Thursday, Jul. 03, 2008
Business Books
By Andrea Sachs
How to Get Rich: One of the World's Greatest Entrepreneurs Shares His Secrets By Felix Dennis Portfolio; 291 pages
Five homes. Three country estates. Luxury cars. Private jets. Thousands of bottles of fine wine in the cellars. Chauffeurs, housekeepers, financial advisers and staffers galore. Yes, the self-made British magazine magnate Felix Dennis is living the high life, and he is open--nay, brazen--about his desire to make more money, and lots of it. Dennis, the founder in 1995 of the bawdy "lad" magazine Maxim (which he sold last year with two smaller publications for a reported $240 million), is from the "greed is good" school of business. Worth as much as $900 million, he estimates, the author clearly thinks he has earned bragging rights, and he intends to exercise them.
Dennis, 61, is kind enough to tip his hand about what makes him so damn smart. He is not alone in that regard. How to Get Rich, a No. 1 best seller in the U.K., is the latest entry into the burgeoning entrepreneurial tell-all-book sweepstakes. Books in Print reports that the supply of titles written by entrepreneurs or about entrepreneurship has grown more than 60% since 2002, to more than 300 in 2007.
This one is unique in that buttoned-down field, though, owing to its massive authorial flamboyance. A born contrarian and self-promoter with a taste for the outrageous pronouncement, Dennis is given to advice like "If it flies, floats or fornicates, always rent it." A published poet, Dennis loads the pages with dozens of quotations from such literary luminaries as Goethe and T.S. Eliot. By turns pretentious and earnest, the book is sui generis. At worst, it reads like a huge ego trip. But the author is nothing if not entertaining, even inspiring. The unvarnished title says it all: Dennis is an advocate of driven, obsessive ambition, all in the service of what he happily refers to as "filthy lucre."
So, what are the secrets of building a booming business? For one thing, he says, it helps to be young, penniless and inexperienced: "You have an advantage that neither education nor upbringing, nor even money, can buy--you have almost nothing. And therefore you have almost nothing to lose." The author rhapsodizes about the energy and tech savvy of the young. If you have the misfortune of having acquired a few more years and become a comfortable senior manager or a professional, Dennis is skeptical about your entrepreneurial odds.
Other qualities are also needed, he says. Single-mindedness is requisite: "Tunnel vision helps. Being a bit of a s___ helps. A thick skin helps. Stamina is crucial, as is a capacity to work so hard that your best friends mock you, your lovers despair and the rest of your acquaintances watch furtively from the sidelines, half in awe and half in contempt." Whatever you do, don't become a wage slave, writes Dennis. "The salary begins to have an attraction and addictiveness all of its own. A regular paycheck and crack cocaine have that in common."

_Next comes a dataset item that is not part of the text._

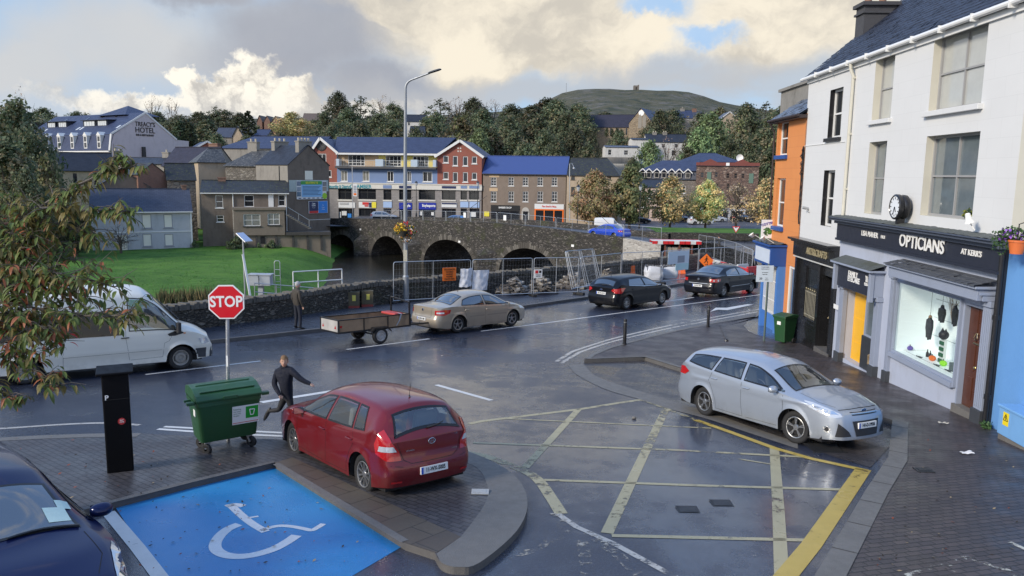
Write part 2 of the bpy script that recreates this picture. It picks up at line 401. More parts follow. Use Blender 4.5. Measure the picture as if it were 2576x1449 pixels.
geo=n.add('ShaderNodeNewGeometry');rockf=n.ramp(n.noise(t,.02,8,.75),.5,.62)
cc=n.mix(n.noise(t,.012,7,.7),(.038,.046,.018),(.105,.088,.045));cc=n.mix(n.ramp(n.noise(t,.05,6,.7),.5,.6),cc,(.02,.03,.012));cc=n.mix(n.math('MULTIPLY',rockf,.75),cc,(.13,.12,.105))
n.set(n.b.inputs['Base Color'],cc);n.b.inputs['Roughness'].default_value=.95
n.set(n.b.inputs['Normal'],n.add('ShaderNodeBump',{'Strength':.8,'Distance':4.0,'Height':n.noise(t,.06,7,.7)}))
struct(tm,'hills',m,smooth=True,ang=80)
KERB=[(520,866),(830,832),(1030,808),(1320,775),(1480,752),(1600,737),(1690,722),(1745,713)]
kw=[G(x,y)for x,y in KERB];kl=kw[0]+(kw[0]-kw[1]).normalized()*60;kl.z=zg(kl.x,kl.y)
edge=[kl]+kw+[G(1905,700),G(1893,642),G(1800,612),G(1700,590),Vector((14,109,zg(0,109)))]
road=[Vector((-75,2,0)),*edge,Vector((70,109,0)),Vector((70,2,0))]
struct(gsheet(road),'main_road',ROADM)
def zq(X,Y):return-8.5+.95*sst(15,-20,X)
struct(MB().grid(lambda u,v:Vector((-27+142*u,108.9+71*v,zq(-27+142*u,0)if v>.05 else-8.48+.95*sst(15,-20,-27+142*u))),40,8),'square_road',FARROADM)
WB=[(-260,950),(300,868),(528,835),(700,812),(880,779),(965,766),(1114,750),(1340,727),(1549,703),(1700,684),(1790,672)]
wb=[G(x,y,.12)for x,y in WB]
kpts=[Vector(kl+(kw[0]-kl)*.2)]+kw
def resample(P,n):
 L=[0]
 for a,b in zip(P,P[1:]):L.append(L[-1]+(b-a).length)
 out=[]
 for i in range(n):
  s=L[-1]*i/(n-1);k=max(j for j in range(len(L))if L[j]<=s+1e-9);k=min(k,len(P)-2)
  out.append(P[k]+(P[k+1]-P[k])*((s-L[k])/max(1e-9,L[k+1]-L[k])))
 return out
def lift(p,h):return Vector((p.x,p.y,zg(p.x,p.y)+h))
ka=[lift(p,.12)for p in resample(kpts,60)];wa=resample(wb,60)
struct(MB().strip([p for p in ka],wa),'quay_footpath',FOOTM)
kb=MB();inner=[ka[i]+Vector((-(ka[min(i+1,59)]-ka[max(i-1,0)]).y,(ka[min(i+1,59)]-ka[max(i-1,0)]).x,0)).normalized()*.17 for i in range(60)]
kb.strip([p+Vector((0,0,.006))for p in ka],[p+Vector((0,0,.006))for p in inner]);kb.strip([p+Vector((0,0,-.14))for p in ka],[p+Vector((0,0,.006))for p in ka])
struct(kb,'quay_kerb',CONCD)
nose=smooth_pts([(1080,1122),(1180,1136),(1290,1192),(1327,1260),(1300,1335),(1205,1416),(1150,1426),(1112,1416),(1094,1390)],5)
PL=[(-420,1130),(0,1101),(200,1092),(350,1090),(500,1098),(720,1106),(900,1112)]+nose+[(1020,1366),(690,1163),(480,1213),(273,1266),(60,1322),(-420,1460)]
pl=[G(x,y,.10)for x,y in PL]
struct(gsheet(pl,.10),'near_pavement',PAVER)
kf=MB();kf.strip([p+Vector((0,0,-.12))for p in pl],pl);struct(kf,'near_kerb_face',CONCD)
nin=smooth_pts([(1082,1150),(1190,1170),(1226,1222),(1218,1270),(1160,1350)],5)
nm=GS([(1080,1122.5)]+nose[1:-4]+[(1098,1392),(1160,1350)]+nin[::-1][1:],.104)
struct(nm,'nose_kerb',CONC)
struct(GS([(692,1164),(735,1150),(1160,1350),(1098,1390.5),(1020,1365)],.104),'flagstone_strip',FLAG)
e1=[(-420,1130),(0,1101),(200,1092),(350,1090)]
A,B=ribbon(smooth_pts([(x,y+4)for x,y in e1]),.26,.104);struct(MB().strip(A,B),'near_kerb',CONC)
A,B=ribbon([(273,1263.5),(480,1210.5),(690,1160.5)],.12,.106);struct(MB().strip(A,B),'bay_kerb',CONCD)
A,B=ribbon([(695,1166.2),(1018,1361)],.12,.108);struct(MB().strip(A,B),'bay_side_kerb',CONC)
chan_o=[(1430,918),(1452,943),(1523,979),(1611,1005),(1690,1030),(1780,1054),(1888,1090),(2007,1129)]
chan_i=[(1468,915),(1500,946),(1571,972),(1650,996),(1742,1024),(1815,1047),(1905,1079),(2007,1113)]
struct(MB().strip([G(x,y,.008)for x,y in smooth_pts(chan_o)],[G(x,y,.012)for x,y in smooth_pts(chan_i)]),'concrete_channel',CONC)
bay=smooth_pts(chan_i)+[(2090,1146),(2190,1176),(2245,1115),(2252,1050),(1728,925),(1620,890),(1470,900)]
struct(GS(bay,.006),'brick_parking_bay',PAVER3)
FA=R(2.0);FD=Vector((math.sin(FA),math.cos(FA),0));FN=Vector((-math.cos(FA),math.sin(FA),0))
FO=Vector((10.25,17.2,0))
def fbase(u):return-5.25-.0690*u
def fp(u,out=0.0,z=0.0):p=FO+FD*u+FN*out;return Vector((p.x,p.y,z))
BND=[(1990,772),(1925,786),(1790,812),(1700,831),(1620,850),(1530,874),(1486,892),(1470,904),(1622,898),(1728,931),(1900,973),(2100,1020),(2245,1056),(2240,1100),(2235,1150),(2180,1230),(2050,1449),(1960,1600),(1860,1780)]
bw=[G(x,y,.12)for x,y in BND]
FU=[20,17,14.2,12.6,11.6,10.9,10.4,10,8.2,6.6,4.6,2.4,.6,-.3,-1.2,-2.6,-5.2,-7.5,-10]
fw_=[fp(u,0,fbase(u))for u in FU]
rows=6;pm=MB()
pm.add([bw[i]+(fw_[i]-bw[i])*(j/rows)for j in range(rows+1)for i in range(len(bw))],[(j*len(bw)+i,j*len(bw)+i+1,(j+1)*len(bw)+i+1,(j+1)*len(bw)+i)for j in range(rows)for i in range(len(bw)-1)])
struct(pm,'shop_pavement',PAVER2)
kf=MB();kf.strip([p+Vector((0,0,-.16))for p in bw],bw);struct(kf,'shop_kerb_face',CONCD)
def inset(P,d):
 out=[]
 for i,p in enumerate(P):
  t=P[min(i+1,len(P)-1)]-P[max(i-1,0)];out.append(p+Vector((-t.y,t.x,0)).normalized()*d)
 return out
k1=bw[12:];i1=inset(k1,.30);k2=[p.copy()for p in k1]
def onz(p):
 h=PAVEBVH.ray_cast(Vector((p.x,p.y,5)),Vector((0,0,-1)))[0];return Vector((p.x,p.y,(h.z if h else p.z)+.012))
PAVEBVH=BVHTree.FromPolygons([Vector(v)for v in pm.v],pm.f)
i1=[onz(p)for p in resample(i1,80)];k2=[p+Vector((0,0,.012))for p in resample(k2,80)]
km=MB();rs1,rs2=k2,i1;km.strip(rs1,rs2);km.strip([p-Vector((0,0,.1))for p in rs1],rs1);struct(km,'shop_kerb',CONC)
jm=MB()
for i in range(4,80,7):
 a,b=rs1[i],rs2[i];d=(b-a).normalized();s=Vector((-d.y,d.x,0))*.008
 jm.add([a+s+Vector((0,0,.003)),b+s+Vector((0,0,.003)),b-s+Vector((0,0,.003)),a-s+Vector((0,0,.003))],[(0,1,2,3)])
struct(jm,'kerb_joint',mat('joint_dirt',(.03,.028,.025),.8))
k1=bw[1:12];i1=inset(k1,.16)
k1=resample(k1,90);struct(MB().strip([p+Vector((0,0,.012))for p in k1],[onz(p)for p in inset(k1,.16)]),'apron_kerb',CONC)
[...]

Don't consider yourself a team player, he advises, even though you may have to pretend to be one. "Team spirit is for losers, financially speaking." Ownership is for winners, though: "Ownership isn't the important thing--it's the only thing ... You must strive with every fiber of your being, while recognizing the idiocy of your behavior, to own and retain control of as near to 100% of any company as you can."
How to Get Rich is a cautionary tale. Dennis is the first to tell you that you and your loved ones will pay a price for compulsively pursuing the almighty dollar (or the more valuable pound). The author, a lifetime bachelor, confides that his preoccupation with chasing money "led me into a lifestyle of narcotics, high-class whores, drink and consolatory debauchery."
Dennis sets a financial bar that few if any of his readers are likely to reach, alas. From his estate in Stratford-upon-Avon, England, Dennis tells Time, "It's quite obvious that only a small number of people are actually going to become even the comfortably poor." And how much do the comfortably poor have? "Four or five million bucks," he replies. And be aware that in your climb, he stresses, "compulsion is mandatory."